Begin Here · Lesson 8 of 12

What is meant by spiritual pollution?

In plain language

Μολυσμός, defilement, is not a physical stain and not the emptying of the Mystery. It is complicity: the knowing communicant's becoming a partaker in the heresy of the one whose name seals the service. Scripture supplies the mechanism, “he that biddeth him God speed is partaker of his evil deeds” (2 John 11); “neither be partaker of other men's sins” (1 Tim. 5:22). Commemoration is the liturgical Godspeed.

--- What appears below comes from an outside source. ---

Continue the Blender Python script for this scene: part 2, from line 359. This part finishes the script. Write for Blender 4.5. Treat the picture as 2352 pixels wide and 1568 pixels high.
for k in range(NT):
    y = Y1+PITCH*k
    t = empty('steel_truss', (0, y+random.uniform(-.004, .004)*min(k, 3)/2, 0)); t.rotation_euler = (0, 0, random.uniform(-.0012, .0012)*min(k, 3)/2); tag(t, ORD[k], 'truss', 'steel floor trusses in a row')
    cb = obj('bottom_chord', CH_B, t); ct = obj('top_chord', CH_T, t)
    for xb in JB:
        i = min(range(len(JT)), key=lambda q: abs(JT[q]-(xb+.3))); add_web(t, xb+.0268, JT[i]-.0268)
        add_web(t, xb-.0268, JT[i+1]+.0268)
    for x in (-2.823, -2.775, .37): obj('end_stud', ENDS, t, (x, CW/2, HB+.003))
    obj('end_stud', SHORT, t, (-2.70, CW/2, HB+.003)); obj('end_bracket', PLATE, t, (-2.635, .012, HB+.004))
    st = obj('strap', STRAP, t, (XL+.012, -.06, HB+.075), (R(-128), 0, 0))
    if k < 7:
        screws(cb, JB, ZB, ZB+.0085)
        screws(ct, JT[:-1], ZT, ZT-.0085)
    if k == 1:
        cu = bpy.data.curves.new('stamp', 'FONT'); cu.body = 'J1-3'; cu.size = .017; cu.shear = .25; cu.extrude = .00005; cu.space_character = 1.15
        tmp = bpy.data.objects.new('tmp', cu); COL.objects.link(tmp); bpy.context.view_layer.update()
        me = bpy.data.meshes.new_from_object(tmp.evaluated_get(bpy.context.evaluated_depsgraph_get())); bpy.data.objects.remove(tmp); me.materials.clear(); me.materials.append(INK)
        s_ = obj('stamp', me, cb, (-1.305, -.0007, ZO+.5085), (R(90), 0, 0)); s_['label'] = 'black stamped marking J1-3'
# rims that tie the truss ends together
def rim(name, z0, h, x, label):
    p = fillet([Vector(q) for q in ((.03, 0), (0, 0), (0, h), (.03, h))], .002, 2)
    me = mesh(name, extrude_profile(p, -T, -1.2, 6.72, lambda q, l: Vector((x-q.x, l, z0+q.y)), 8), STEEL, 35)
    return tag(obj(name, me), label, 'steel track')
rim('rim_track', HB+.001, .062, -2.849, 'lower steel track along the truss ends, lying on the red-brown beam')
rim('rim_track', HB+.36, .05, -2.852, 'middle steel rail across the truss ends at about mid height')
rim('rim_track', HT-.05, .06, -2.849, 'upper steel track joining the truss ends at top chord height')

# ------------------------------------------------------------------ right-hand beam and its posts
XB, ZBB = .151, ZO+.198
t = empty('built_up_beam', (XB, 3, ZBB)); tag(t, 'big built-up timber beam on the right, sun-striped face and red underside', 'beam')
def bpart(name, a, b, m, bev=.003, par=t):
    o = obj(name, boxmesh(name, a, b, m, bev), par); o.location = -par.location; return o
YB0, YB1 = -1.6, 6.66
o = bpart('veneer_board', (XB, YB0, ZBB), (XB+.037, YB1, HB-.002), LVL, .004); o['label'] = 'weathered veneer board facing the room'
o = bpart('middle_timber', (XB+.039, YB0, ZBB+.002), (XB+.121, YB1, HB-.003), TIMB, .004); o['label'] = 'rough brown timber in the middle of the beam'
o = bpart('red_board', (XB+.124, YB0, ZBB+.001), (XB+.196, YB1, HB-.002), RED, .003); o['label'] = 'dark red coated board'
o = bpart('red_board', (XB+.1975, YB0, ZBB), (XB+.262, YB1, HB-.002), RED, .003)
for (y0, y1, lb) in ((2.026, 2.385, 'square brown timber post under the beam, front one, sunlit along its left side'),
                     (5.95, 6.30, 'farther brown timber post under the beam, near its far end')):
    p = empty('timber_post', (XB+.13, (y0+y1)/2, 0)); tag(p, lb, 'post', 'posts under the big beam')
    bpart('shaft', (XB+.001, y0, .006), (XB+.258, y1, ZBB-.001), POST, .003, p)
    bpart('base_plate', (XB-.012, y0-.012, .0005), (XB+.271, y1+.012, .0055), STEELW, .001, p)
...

Hence St Theodore's famous sentence: communion has defilement from the mere commemorating of the heresiarch, even if the one commemorating is Orthodox. The defilement rides the bond, not the bread; and it attaches to the one who knows. The tradition treats the unknowing and the coerced with economy, St Sophronius' answers receive back, with penance, those defiled through fear who repent, but knowledge changes everything: what the ignorant suffer, the knowing choose.

Key terms

  • μολυσμός, defilement, implication in another's heresy through the bond of communion.
  • κρῖμα καὶ κατάκριμα, judgment and condemnation, what the real Mystery becomes for the knowing participant (1 Cor. 11:29).

Primary sources

2 John 10 to 11; 1 Tim. 5:22; St Theodore the Studite, Letter 220 (PG 99, 1669B); St Sophronius' questions and answers on defiled churches; the Apostolic Constitutions, Book VIII.

A historical example

The Graptoi brothers refused even a single act of communion with the Iconoclasts, “only once,” the prefect begged, because a knowing once is a choosing.

A common misunderstanding

“Pollution means the heretic's Chalice is empty.” The sources say the opposite: the Chalice is real, and that is exactly why sharing it knowingly is dangerous. Lesson 9 draws the distinction out.